I think that those words capture the essence of Sam’s spiritual search. We can only guess at how he nourished it in his heart on the long journey. I am sure that he did nourish it because words like this could not have come otherwise nor the music either. They are an invasion of Mordor that cannot be resisted and they do their work. Frodo is found!

Frodo Teaches Us about a Condition of Complete Simplicity Costing not less than Everything

Almost as soon as I reread the final sentence in last week’s blog posting, “The Darkness Cannot Overcome the Light”, I began to worry about it. For those who need to be reminded of what I wrote here it is again:

“Hell must be harrowed because Hell is but a negligible thing so vulnerable to the invasion of light and so easily overcome by it.”

It is not the negligibility of Hell that is in question. Its expression in The Lord of the Rings is, of course, Mordor, the kingdom created by Sauron during the Second Age that is the centre of his seemingly irresistible power and whose name alone is capable of striking fear into the hearts of those who hear it. Nothing it would seem can possibly withstand it and yet it will fall to two hobbits whose lives could be taken in a moment with one well aimed blow of an orc’s scimitar. Last week I wrote about the hobbits at the city of the Ringwraiths, Minas Morgul. At that point of the story they have already undertaken a journey that the greatest warrior of Gondor would not dare to take and yet how easily they potter past it and onward up the stair of Cirith Ungol. I believe that this perspective is no accidental discovery on my part but a deliberate intention of Tolkien’s and we will come across expressions of it many times as we journey through the remaining pages of his great story. It is a perspective that C.S Lewis expressed in The Great Divorce when the guide to the heavenly country, George MacDonald, affirms that “All Hell is smaller than one pebble of your earthly world: but it is smaller than one atom of this world, the Real World. Look at yon butterfly. If it swallowed all Hell, Hell would not be big enough to do it any harm or to have any taste.”

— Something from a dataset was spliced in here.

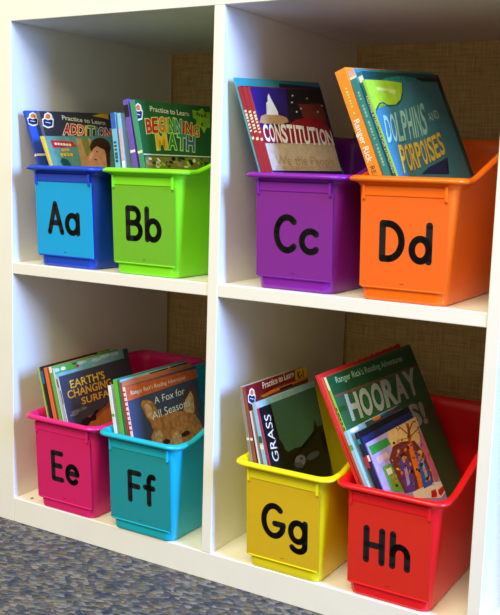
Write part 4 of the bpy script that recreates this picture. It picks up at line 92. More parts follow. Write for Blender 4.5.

No, Hell really is negligible and it is profoundly vulnerable to the invasion of light. That is not in question. It was not that statement that bothered me but the last words of the sentence, “so easily overcome by it.” How could I describe the journey of Frodo and Sam as easy when I know how much it cost them? At first I wanted to change what I had written by some simple act of editing but the more I thought about what I wanted to write the more I knew that I needed to write something a little more substantial. I needed to affirm both Hell’s negligibility and the cost of overcoming, harrowing it. In the Christian tradition this is what is understood as the triumph of the cross, the astonishing paradox by which the execution of an accused man is the means by which Death and Hell are utterly defeated. In The Lord of the Rings it is the act by which Frodo and Sam lay down their lives in taking the Ring to the fire. In Peter Jackson’s film this is wonderfully expressed when the screen is darkened for a moment when the flames of the fiery mountain surge about the two friends as Mordor falls into chaos.

Why we can say both that Hell is negligible and yet to overcome it will cost us our lives is the strangest of paradoxes. The butterfly in the heavenly, the Real, world can eat all Hell and yet not even be aware that it has done so and yet it must take the life of the Son of God to overcome it. At the end of T.S Eliot’s The Four Quartets he expresses perfectly the wisdom that may not understand the paradox  for paradoxes are not meant to be understood but to be lived. Eliot speaks of:

“A condition of complete simplicity
(Costing not less than everything)”

This is the simplicity that Frodo and Sam achieve at the moment they leave the comparative security of Faramir’s refuge in Ithilien, placing themselves again into the hands of a malicious guide who wishes to do them harm. At the moment they walk away from Faramir they give up their lives. If we are to know the conquering of Hell in our own lives then it will be when we find the same simplicity paying the same cost.